Invest in a small elite and let the rest starve was more of a motto of Russian Empire, where most of people couldn't read, yet there were some technological achievements nevertheless.

I argue that the ways of the Russian Empire weren't that much different from the Soviet Union ways - both internally and with its vassal states.
"New boss... same as the old boss." as they say. This is true for most regime changes in history. Those in power change, and their motivated reasoning may change, but the net effects on those down the stack is pretty much the same.
I would say that Russian Empire and USSR were similar in the methods of achieving their goals — a lot of rigid hierarchical structures, top-down management, a certain level of brutality. But the goals were very different.
Russian Empire was very different, like South Korea - North Korea different.
I think you're mistranslating "conventional narrative" as "we think this is a rock-solid fact". It doesn't mean that.
I'm not sure why you think that. I certainly don't think "fact" has anything to do with this, as this is all about narrative.

What I'm taking issue with is that this narrative is being characterised as conventional, which means in accordance with what is generally done or believed. I think this is only generally done or believed in Western society, which I already alluded to.

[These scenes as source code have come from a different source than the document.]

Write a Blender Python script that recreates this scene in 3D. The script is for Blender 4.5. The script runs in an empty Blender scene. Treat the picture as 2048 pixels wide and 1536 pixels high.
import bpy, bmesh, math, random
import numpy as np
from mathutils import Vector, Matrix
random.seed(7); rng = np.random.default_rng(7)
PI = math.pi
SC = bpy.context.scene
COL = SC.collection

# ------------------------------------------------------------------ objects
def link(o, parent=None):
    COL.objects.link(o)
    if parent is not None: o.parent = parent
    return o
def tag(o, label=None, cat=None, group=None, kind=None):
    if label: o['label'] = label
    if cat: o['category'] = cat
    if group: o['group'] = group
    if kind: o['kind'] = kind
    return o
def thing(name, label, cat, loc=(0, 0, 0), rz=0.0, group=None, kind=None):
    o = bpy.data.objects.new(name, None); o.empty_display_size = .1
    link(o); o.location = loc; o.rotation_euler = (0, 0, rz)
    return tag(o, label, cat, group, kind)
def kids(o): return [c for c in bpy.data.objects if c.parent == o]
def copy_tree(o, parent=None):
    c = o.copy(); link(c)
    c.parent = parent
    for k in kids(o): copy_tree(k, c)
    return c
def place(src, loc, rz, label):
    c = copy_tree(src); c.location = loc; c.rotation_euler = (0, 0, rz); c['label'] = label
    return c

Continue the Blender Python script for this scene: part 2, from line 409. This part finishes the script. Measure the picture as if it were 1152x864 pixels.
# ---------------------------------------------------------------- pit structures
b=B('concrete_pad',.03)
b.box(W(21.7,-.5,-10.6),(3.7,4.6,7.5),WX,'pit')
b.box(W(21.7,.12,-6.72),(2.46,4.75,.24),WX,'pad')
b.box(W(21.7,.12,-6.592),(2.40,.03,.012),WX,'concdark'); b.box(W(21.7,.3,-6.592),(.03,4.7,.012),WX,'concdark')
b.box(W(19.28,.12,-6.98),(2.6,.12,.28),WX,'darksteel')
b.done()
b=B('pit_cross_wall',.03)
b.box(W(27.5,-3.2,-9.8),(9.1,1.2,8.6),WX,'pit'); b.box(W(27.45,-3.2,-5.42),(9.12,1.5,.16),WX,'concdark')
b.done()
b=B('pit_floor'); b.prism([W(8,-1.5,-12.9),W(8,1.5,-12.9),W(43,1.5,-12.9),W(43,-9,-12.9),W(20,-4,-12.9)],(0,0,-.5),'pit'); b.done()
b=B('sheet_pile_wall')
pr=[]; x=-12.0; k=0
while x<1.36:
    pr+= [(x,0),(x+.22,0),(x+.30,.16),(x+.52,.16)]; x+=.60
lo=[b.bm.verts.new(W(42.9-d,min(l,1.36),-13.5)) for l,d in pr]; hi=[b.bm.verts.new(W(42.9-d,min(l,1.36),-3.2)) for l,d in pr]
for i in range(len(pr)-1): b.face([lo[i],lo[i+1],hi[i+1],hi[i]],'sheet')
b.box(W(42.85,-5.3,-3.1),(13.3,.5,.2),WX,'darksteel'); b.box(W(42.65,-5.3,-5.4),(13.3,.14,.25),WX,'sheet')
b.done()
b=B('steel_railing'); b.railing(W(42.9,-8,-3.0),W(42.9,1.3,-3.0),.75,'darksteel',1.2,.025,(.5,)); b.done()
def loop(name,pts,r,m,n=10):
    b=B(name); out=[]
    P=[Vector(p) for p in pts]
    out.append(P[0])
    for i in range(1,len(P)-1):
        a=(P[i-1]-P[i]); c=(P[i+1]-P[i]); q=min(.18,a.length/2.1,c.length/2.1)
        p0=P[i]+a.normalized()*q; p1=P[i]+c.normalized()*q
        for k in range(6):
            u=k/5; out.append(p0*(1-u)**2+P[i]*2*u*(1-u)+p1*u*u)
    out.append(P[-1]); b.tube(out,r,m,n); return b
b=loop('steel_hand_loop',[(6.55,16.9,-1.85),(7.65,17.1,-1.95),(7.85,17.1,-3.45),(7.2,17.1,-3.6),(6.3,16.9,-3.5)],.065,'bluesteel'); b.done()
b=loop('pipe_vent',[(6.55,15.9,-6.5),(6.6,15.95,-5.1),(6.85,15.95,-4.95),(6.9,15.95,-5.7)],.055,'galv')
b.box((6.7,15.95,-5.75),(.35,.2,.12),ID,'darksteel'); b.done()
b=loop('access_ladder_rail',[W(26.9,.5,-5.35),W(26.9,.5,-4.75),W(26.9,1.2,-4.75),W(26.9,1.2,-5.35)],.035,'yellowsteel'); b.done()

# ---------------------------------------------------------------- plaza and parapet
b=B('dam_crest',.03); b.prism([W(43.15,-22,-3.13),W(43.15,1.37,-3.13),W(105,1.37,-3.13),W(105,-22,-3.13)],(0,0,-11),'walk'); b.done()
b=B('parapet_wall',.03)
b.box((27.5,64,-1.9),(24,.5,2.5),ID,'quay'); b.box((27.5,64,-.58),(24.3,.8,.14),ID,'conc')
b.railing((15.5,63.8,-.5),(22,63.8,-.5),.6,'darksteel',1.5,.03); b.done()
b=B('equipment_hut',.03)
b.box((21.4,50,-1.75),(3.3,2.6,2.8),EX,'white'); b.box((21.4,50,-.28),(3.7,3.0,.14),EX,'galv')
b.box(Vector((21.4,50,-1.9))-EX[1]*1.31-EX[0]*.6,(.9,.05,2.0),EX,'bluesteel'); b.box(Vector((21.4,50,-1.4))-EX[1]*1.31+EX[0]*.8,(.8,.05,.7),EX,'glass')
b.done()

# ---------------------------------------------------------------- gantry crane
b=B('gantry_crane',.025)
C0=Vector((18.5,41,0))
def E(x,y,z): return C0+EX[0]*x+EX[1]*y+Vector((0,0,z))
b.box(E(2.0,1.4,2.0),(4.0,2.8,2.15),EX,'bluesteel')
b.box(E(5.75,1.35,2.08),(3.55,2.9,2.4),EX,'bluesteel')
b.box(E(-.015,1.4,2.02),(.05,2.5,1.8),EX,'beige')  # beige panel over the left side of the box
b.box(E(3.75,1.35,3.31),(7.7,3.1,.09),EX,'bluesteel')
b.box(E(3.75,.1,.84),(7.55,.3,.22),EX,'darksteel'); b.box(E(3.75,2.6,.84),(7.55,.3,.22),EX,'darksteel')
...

The propagandist wants the opponent to be strong enough to be a threat but ideologically weak enough to defeat. That should be enough for anyone to pause and think hard about what's really going on.
Russian boots on the moon when?
Dude, are you literally trolling right now? The space race did not end the way you think it did.

And no, the article does not refute that "narrative" at all, if you're reading carefully. The 80s were the years of the microcomputing revolution in the West, by that time most of the computing products of the Eastern block were knockoffs of the western counterparts. They were objectively lagging behind at that point.